• **Prompt**
Reproduce the listing below character for character; drop every image.

• **Material provided**
####
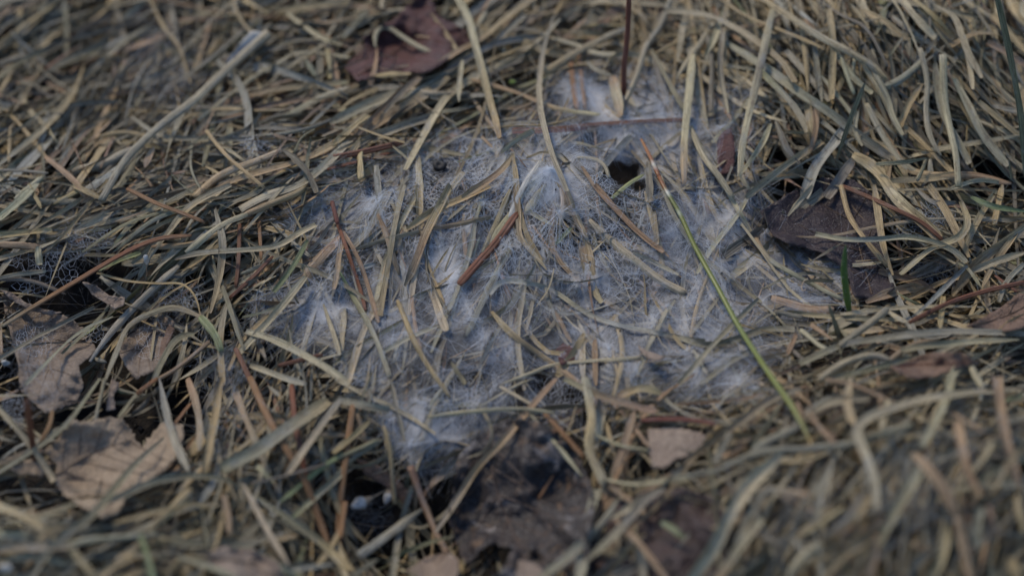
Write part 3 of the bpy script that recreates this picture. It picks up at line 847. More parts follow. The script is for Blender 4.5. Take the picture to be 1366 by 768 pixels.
def auto_label(noun, cols, px, w, rank=0):
    """A description from how the piece looks and what it lies beside."""
    a, b = px[0], px[-1]; L = np.hypot(*np.diff(px, axis=0).T).sum(); ch = np.hypot(*(b-a))
    size = 'very long' if L > 190 else 'long' if L > 125 else 'short' if L < 62 else 'stubby' if L < 38 else ''
    wide = 'broad' if w > 13 else 'thin' if w < 7.2 else ''
    cs = [c for i, c in enumerate(cols) if c not in cols[:i]]
    colour = CNAME[cs[0]] if len(cs) == 1 else f'{CNAME[cs[0]]}-and-{CNAME[cs[-1]]}'
    bend = 'kinked' if ch/L < .93 else 'bowed' if ch/L < .985 else 'straight'
    dx, dy = b[0]-a[0], b[1]-a[1]
    if dx < 0: dx, dy = -dx, -dy
    g = math.degrees(math.atan2(-dy, dx))
    lean = 'lying level' if abs(g) < 14 else 'running upright' if abs(g) > 68 else 'rising rightward' if g > 40 else 'rising gently rightward' if g > 0 else 'falling rightward' if g < -40 else 'falling gently rightward'
    m = px.mean(0); order = sorted(MARKS, key=lambda k: math.hypot(k[0]-m[0], k[1]-m[1]))
    k = order[rank]; ex, ey = m[0]-k[0], m[1]-k[1]; r = math.hypot(ex, ey)
    if r < 22: rel = 'across'
    else:
        near = 'close ' if r < 55 else ''
        t = math.degrees(math.atan2(-ey, ex)) % 360
        rel = near + ['right of', 'up-right of', 'above', 'up-left of', 'left of', 'down-left of', 'below', 'down-right of'][int((t+22.5)//45) % 8]
    first = ' '.join(x for x in (size, bend, wide, colour, noun) if x)
    return f'{first}, {lean}, {rel} {k[2]}'

class Piece: pass
PIECES = []
for line in TRACE.strip().splitlines():
    f = line.split('|'); h = f[0].split(); p = Piece()
    p.cols, p.kind = h[1], h[2]
    ox, oy = CROPS[h[0]]
    p.px = np.array([[float(v) for v in q.split(',')] for q in f[1].split()])*(1 if h[0] == 'W' else CS) + (ox, oy)
    p.w = float(h[3])*(1 if h[0] == 'W' else CS); fl = h[4] if len(h) > 4 else ''
    p.top = fl == 'T'; p.up = fl == 'u'; p.lift = float(fl[1:]) if len(fl) > 1 else None
    p.label = f[2].lstrip('@') if len(f) > 2 else None
    p.sheath = len(f) > 2 and f[2].startswith('@')
    m = p.px[len(p.px)//2]
    p.under = bool(in_web(*m)) and not p.top and not p.up and (p.lift is None or p.lift <= 1)
    PIECES.append(p)
def catmull_px(P, n): return spline(P, n)
def build_center(p, r):
    n = int(np.clip(np.hypot(*np.diff(p.px, axis=0).T).sum()/7, 10, 44)); c = catmull_px(p.px, n); t = np.linspace(0, 1, n)
    if p.up:                                    # stands up: the foot on the thatch, the rest leaning a little away
        base = at(c[0, 0], c[0, 1], .001); nn = np.array([0, -1, .22]); nn /= np.linalg.norm(nn)
        d = rays(c[:, 0], c[:, 1]); P = CAM + d*(((base-CAM)@nn)/(d@nn))[:, None]
    else:
        lift = (r.uniform(-.6, .5) if p.under else r.uniform(-.5, 2.0)) if p.lift is None else p.lift + r.uniform(-.3, .3)
        if p.top: lift = 1.0
        arch = (r.uniform(0, .4) if p.under else r.uniform(.3, 1.6))*min(1, len(c)/20)
        l = lift + arch*(np.sin(np.pi*t)-.6) + .35*smooth_rand(n, 5, r)
        if p.lift is not None and p.lift >= 2 and not p.top: l = np.minimum(l, lift+.6)
        P = at(c[:, 0], c[:, 1], l*.001)
    for _ in range(2): P[1:-1] = .25*P[:-2]+.5*P[1:-1]+.25*P[2:]
    p.P, p.t = P, t
    hw = .42*p.w*px_size(P)
    if p.kind == 'b':
        tp = r.uniform(.2, .95, 2); e = np.minimum(1, np.minimum(tp[0]+t*r.uniform(1.5, 5), tp[1]+(1-t)*r.uniform(1.5, 5))); hw = hw*e*(1+.10*smooth_rand(n, 7, r))
        p.tw = r.normal(0, .25)+.45*smooth_rand(n, 4, r)
    elif p.kind == 'n':
        e = np.minimum(1, np.minimum(.75+t*6, .6+(1-t)*5)); hw = hw*e; p.tw = np.full(n, r.uniform(-.4, .4))
    else:
        hw = hw*(1-.18*t)*(1+.05*smooth_rand(n, 7, r)); p.tw = np.zeros(n)
    p.hw = hw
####
• **Result for this task**
Write part 3 of the bpy script that recreates this picture. It picks up at line 847. More parts follow. The script is for Blender 4.5. Take the picture to be 1366 by 768 pixels.
def auto_label(noun, cols, px, w, rank=0):
    """A description from how the piece looks and what it lies beside."""
    a, b = px[0], px[-1]; L = np.hypot(*np.diff(px, axis=0).T).sum(); ch = np.hypot(*(b-a))
    size = 'very long' if L > 190 else 'long' if L > 125 else 'short' if L < 62 else 'stubby' if L < 38 else ''
    wide = 'broad' if w > 13 else 'thin' if w < 7.2 else ''
    cs = [c for i, c in enumerate(cols) if c not in cols[:i]]
    colour = CNAME[cs[0]] if len(cs) == 1 else f'{CNAME[cs[0]]}-and-{CNAME[cs[-1]]}'
    bend = 'kinked' if ch/L < .93 else 'bowed' if ch/L < .985 else 'straight'
    dx, dy = b[0]-a[0], b[1]-a[1]
    if dx < 0: dx, dy = -dx, -dy
    g = math.degrees(math.atan2(-dy, dx))
    lean = 'lying level' if abs(g) < 14 else 'running upright' if abs(g) > 68 else 'rising rightward' if g > 40 else 'rising gently rightward' if g > 0 else 'falling rightward' if g < -40 else 'falling gently rightward'
    m = px.mean(0); order = sorted(MARKS, key=lambda k: math.hypot(k[0]-m[0], k[1]-m[1]))
    k = order[rank]; ex, ey = m[0]-k[0], m[1]-k[1]; r = math.hypot(ex, ey)
    if r < 22: rel = 'across'
    else:
        near = 'close ' if r < 55 else ''
        t = math.degrees(math.atan2(-ey, ex)) % 360
        rel = near + ['right of', 'up-right of', 'above', 'up-left of', 'left of', 'down-left of', 'below', 'down-right of'][int((t+22.5)//45) % 8]
    first = ' '.join(x for x in (size, bend, wide, colour, noun) if x)
    return f'{first}, {lean}, {rel} {k[2]}'

class Piece: pass
PIECES = []
for line in TRACE.strip().splitlines():
    f = line.split('|'); h = f[0].split(); p = Piece()
    p.cols, p.kind = h[1], h[2]
    ox, oy = CROPS[h[0]]
    p.px = np.array([[float(v) for v in q.split(',')] for q in f[1].split()])*(1 if h[0] == 'W' else CS) + (ox, oy)
    p.w = float(h[3])*(1 if h[0] == 'W' else CS); fl = h[4] if len(h) > 4 else ''
    p.top = fl == 'T'; p.up = fl == 'u'; p.lift = float(fl[1:]) if len(fl) > 1 else None
    p.label = f[2].lstrip('@') if len(f) > 2 else None
    p.sheath = len(f) > 2 and f[2].startswith('@')
    m = p.px[len(p.px)//2]
    p.under = bool(in_web(*m)) and not p.top and not p.up and (p.lift is None or p.lift <= 1)
    PIECES.append(p)
def catmull_px(P, n): return spline(P, n)
def build_center(p, r):
    n = int(np.clip(np.hypot(*np.diff(p.px, axis=0).T).sum()/7, 10, 44)); c = catmull_px(p.px, n); t = np.linspace(0, 1, n)
    if p.up:                                    # stands up: the foot on the thatch, the rest leaning a little away
        base = at(c[0, 0], c[0, 1], .001); nn = np.array([0, -1, .22]); nn /= np.linalg.norm(nn)
        d = rays(c[:, 0], c[:, 1]); P = CAM + d*(((base-CAM)@nn)/(d@nn))[:, None]
    else:
        lift = (r.uniform(-.6, .5) if p.under else r.uniform(-.5, 2.0)) if p.lift is None else p.lift + r.uniform(-.3, .3)
        if p.top: lift = 1.0
        arch = (r.uniform(0, .4) if p.under else r.uniform(.3, 1.6))*min(1, len(c)/20)
        l = lift + arch*(np.sin(np.pi*t)-.6) + .35*smooth_rand(n, 5, r)
        if p.lift is not None and p.lift >= 2 and not p.top: l = np.minimum(l, lift+.6)
        P = at(c[:, 0], c[:, 1], l*.001)
    for _ in range(2): P[1:-1] = .25*P[:-2]+.5*P[1:-1]+.25*P[2:]
    p.P, p.t = P, t
    hw = .42*p.w*px_size(P)
    if p.kind == 'b':
        tp = r.uniform(.2, .95, 2); e = np.minimum(1, np.minimum(tp[0]+t*r.uniform(1.5, 5), tp[1]+(1-t)*r.uniform(1.5, 5))); hw = hw*e*(1+.10*smooth_rand(n, 7, r))
        p.tw = r.normal(0, .25)+.45*smooth_rand(n, 4, r)
    elif p.kind == 'n':
        e = np.minimum(1, np.minimum(.75+t*6, .6+(1-t)*5)); hw = hw*e; p.tw = np.full(n, r.uniform(-.4, .4))
    else:
        hw = hw*(1-.18*t)*(1+.05*smooth_rand(n, 7, r)); p.tw = np.zeros(n)
    p.hw = hw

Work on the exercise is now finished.